Mortgage Daily

Published On: March 3, 2008
Subprime Debacle to Shrink US. Credit by $2 TrillionMonetary Policy Forum report

March 3, 2008

By SAM GARCIA

Outstanding credit in the United States will contract by around $2 trillion as a result of the subprime mortgage market meltdown, a new study estimates.

International losses from the mortgage crisis are estimated at $400 billion, according to Leveraged Losses: Lessons from the Mortgage Market Meltdown issued by the U.S. Monetary Policy Forum Conference Friday. About half of those losses are expected to be borne by U.S. financial institutions with exposure to mortgage securities.

The report was prepared by David Greenlaw, chief U.S. fixed income economist, Morgan Stanley; Jan Hatzius, chief U.S. economist, Goldman Sachs; Anil Kashyap, professor of economics and finance, The University of Chicago Graduate School of Business; and Hyun Shin, professor of economics, Princeton University

“Our baseline estimates imply just under a $2 trillion contraction in intermediary balance sheets, of which roughly $900 billion would represent a decline in lending to households, businesses and other non-levered entities,” the authors wrote.

As subprime mortgage originations slowed, other sectors of the mortgage market were impacted. Jumbo loans, which account for 17 percent of the dollar value of all first-lien U.S. mortgage debt, went from a spread of between 20 to 40 basis points over conforming mortgages before August 2007 to around 100 BPS subsequently.

The report noted the London Interbank Offered Rate serves as an adjustable-rate index for most U.S. subprime loans.

Until recently, losses on subprime mortgages were estimated based on historical data. Forecasts would extrapolate data from earlier vintages, which didn’t experience falling home prices.

“It is likely that simply extrapolating from the historical progression of defaults and losses will produce an overly optimistic picture,” the report said. “We suspect strongly that defaults on the 2006 vintage will not just grow in line with the progression observed in the past, but that the rise in defaults will exceed the historical norm, perhaps by a considerable margin.”

Based on a 15 percent home price decline, about $2.6 trillion in mortgages would be in a negative equity position, the authors explained. And borrowers who have less equity or negative equity have fewer options to deal with defaults.

Using an estimate of subprime losses from Goldman Sachs of $243 billion and factoring in “negative equity dynamics,” credit losses could reach as much as $400 billion. When factoring Alt-A and jumbo losses, credit losses could be well above $400 million.

When home prices previously fell in the states of California, Massachusetts, and Texas, they fell by about 10 percent to 15 percent. Foreclosures kept rising until prices bottomed out, then took another three to six years to normalize.

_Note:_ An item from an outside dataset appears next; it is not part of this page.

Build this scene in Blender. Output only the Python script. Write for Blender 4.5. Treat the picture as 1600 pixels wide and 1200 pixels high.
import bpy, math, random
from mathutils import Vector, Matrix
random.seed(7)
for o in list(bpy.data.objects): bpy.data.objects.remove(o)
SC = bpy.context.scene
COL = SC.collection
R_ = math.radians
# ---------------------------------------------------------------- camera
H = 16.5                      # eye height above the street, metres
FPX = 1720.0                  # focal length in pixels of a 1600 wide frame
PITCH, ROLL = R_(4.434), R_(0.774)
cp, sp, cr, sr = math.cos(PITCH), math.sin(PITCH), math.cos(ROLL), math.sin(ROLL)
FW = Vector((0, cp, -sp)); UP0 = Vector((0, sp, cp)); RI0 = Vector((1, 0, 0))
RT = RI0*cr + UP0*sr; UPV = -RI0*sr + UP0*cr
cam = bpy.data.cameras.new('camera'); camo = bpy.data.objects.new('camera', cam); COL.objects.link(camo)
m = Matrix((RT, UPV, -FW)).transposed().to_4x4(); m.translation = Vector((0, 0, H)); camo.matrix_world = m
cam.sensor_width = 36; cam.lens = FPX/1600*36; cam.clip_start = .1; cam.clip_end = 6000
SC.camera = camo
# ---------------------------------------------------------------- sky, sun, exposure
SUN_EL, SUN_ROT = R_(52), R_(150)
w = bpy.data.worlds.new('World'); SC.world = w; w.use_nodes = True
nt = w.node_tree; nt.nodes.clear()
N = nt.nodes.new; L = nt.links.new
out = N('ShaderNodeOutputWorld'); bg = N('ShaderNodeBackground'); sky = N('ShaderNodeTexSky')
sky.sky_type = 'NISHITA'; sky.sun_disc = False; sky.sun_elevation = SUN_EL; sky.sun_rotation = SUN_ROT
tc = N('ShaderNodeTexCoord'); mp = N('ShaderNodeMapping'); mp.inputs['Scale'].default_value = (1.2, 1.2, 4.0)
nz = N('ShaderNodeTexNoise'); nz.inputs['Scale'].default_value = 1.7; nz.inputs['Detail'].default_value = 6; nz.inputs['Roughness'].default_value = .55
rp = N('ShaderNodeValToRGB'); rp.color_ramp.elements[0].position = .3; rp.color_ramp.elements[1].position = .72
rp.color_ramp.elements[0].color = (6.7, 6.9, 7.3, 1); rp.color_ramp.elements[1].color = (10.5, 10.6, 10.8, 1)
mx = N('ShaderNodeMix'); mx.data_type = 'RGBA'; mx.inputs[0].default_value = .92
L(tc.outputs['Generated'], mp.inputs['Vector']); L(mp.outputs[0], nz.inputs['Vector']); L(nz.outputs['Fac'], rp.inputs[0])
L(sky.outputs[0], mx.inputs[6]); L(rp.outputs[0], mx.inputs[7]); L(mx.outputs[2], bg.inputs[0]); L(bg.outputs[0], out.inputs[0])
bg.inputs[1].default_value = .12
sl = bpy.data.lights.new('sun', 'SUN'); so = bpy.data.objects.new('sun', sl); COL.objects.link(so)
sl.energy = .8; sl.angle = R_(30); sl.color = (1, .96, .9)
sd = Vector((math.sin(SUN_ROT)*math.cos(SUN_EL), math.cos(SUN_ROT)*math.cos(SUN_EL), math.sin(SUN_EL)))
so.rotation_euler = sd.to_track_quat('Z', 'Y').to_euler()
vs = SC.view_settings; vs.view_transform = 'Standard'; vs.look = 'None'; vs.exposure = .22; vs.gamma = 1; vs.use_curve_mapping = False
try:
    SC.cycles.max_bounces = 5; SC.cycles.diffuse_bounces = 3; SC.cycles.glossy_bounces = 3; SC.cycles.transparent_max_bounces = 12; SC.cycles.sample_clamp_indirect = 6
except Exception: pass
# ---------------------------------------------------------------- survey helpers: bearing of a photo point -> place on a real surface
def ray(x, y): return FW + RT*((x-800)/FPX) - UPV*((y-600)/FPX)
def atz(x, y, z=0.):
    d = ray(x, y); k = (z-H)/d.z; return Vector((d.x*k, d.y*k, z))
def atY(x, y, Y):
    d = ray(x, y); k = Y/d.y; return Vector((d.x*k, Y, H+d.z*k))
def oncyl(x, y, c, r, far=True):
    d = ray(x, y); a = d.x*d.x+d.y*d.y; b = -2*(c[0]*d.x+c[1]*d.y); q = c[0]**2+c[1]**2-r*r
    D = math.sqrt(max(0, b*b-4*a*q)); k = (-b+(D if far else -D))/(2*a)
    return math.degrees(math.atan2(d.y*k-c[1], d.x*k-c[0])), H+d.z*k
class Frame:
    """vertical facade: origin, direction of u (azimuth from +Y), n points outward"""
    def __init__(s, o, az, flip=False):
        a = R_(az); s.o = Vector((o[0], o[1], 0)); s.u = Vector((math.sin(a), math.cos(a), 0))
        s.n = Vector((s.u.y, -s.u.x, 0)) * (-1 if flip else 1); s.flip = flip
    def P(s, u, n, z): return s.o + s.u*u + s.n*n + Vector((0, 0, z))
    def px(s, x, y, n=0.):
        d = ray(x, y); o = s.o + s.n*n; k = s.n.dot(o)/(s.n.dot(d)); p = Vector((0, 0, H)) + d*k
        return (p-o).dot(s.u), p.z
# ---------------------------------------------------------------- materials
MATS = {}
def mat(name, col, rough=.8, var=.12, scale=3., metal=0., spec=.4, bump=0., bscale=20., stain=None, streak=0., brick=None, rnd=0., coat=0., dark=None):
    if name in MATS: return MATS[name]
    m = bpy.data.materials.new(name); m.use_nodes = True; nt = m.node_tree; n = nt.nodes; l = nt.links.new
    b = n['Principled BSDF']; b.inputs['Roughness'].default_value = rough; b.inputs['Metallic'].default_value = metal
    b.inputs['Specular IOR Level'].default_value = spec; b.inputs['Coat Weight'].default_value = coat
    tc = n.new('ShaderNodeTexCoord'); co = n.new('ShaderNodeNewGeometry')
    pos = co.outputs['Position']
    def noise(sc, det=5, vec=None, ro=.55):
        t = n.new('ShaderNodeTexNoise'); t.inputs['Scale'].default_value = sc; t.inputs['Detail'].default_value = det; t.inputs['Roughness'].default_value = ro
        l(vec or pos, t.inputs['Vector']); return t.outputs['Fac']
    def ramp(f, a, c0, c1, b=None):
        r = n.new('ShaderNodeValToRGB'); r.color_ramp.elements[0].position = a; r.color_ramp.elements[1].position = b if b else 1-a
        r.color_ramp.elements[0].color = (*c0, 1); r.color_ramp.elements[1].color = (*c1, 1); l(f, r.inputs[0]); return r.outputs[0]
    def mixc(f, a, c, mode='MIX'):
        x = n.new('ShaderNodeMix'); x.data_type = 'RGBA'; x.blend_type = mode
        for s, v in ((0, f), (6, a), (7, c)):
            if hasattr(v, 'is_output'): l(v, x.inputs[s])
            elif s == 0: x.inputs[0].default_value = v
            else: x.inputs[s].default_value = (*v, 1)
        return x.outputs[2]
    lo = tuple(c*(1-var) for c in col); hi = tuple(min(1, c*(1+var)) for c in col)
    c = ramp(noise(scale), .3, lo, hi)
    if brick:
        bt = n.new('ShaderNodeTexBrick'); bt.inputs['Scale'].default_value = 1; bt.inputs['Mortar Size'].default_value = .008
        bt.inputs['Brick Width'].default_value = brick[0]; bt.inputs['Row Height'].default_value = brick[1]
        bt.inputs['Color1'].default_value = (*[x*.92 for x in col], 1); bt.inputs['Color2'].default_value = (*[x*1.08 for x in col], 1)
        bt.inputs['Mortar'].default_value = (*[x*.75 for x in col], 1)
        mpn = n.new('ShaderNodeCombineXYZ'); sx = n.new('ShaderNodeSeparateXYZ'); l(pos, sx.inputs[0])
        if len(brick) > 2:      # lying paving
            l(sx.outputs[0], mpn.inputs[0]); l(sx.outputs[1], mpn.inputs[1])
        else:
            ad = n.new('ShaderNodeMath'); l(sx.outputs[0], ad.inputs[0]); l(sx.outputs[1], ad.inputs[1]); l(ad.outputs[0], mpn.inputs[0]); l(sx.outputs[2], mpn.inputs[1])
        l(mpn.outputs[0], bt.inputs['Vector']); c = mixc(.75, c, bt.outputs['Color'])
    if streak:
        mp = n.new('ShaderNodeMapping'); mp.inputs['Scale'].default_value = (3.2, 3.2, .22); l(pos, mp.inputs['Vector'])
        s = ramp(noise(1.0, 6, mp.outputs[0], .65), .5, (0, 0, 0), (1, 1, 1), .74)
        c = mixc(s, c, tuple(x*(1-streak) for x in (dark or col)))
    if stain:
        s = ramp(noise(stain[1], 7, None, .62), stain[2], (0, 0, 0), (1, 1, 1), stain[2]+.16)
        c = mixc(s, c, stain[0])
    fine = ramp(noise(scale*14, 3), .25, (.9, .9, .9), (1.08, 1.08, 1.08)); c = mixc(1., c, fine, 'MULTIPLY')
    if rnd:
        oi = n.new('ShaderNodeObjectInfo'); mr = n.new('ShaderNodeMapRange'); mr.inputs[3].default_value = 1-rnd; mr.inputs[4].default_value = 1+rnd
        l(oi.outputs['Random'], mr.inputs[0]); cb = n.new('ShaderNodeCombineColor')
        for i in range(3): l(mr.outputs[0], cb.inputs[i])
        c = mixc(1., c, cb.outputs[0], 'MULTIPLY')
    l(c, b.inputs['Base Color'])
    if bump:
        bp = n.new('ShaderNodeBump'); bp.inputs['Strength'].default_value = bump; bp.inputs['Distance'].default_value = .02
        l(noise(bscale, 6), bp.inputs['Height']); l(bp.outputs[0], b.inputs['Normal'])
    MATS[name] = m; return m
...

But since credit standards were much looser during recent years than in prior real estate market declines, the national foreclosure rate could be tripled over the next few years. The authors suggested foreclosures could go from 0.4 percent in mid-2006 to 1.2 percent by next year. Most of the anticipated foreclosures will be from the current stock of loans, as loans made after 2007 will reflect far tighter credit standards.

Foreclosures will start on an estimated $1.5 trillion of the current book — though only about 57 percent of all filings will end in repossessions. This level of foreclosures translates into credit losses of around $400 billion — of which around half will be suffered by U.S. institutions.

As institutions expanded their balance sheets, unqualified borrowers were granted easy credit as companies had intense urges to employ surplus capital. But in downturn of the credit cycle, the opposite occurs.

Estimated write-downs so far of $120.9 billion have been offset by $75 billion in recapitalization from sovereign wealth funds.

The report indicated about $20.5 trillion in total assets at leveraged institutions. Leverage ratios varied at these companies from 8.4 at savings institutions and credit unions to 24.7 at Fannie Mae and Freddie Mac to 31.6 at hedge funds and brokers.

Factoring in all these figures, the report concluded balance sheets will likely decrease by about $1.98 trillion.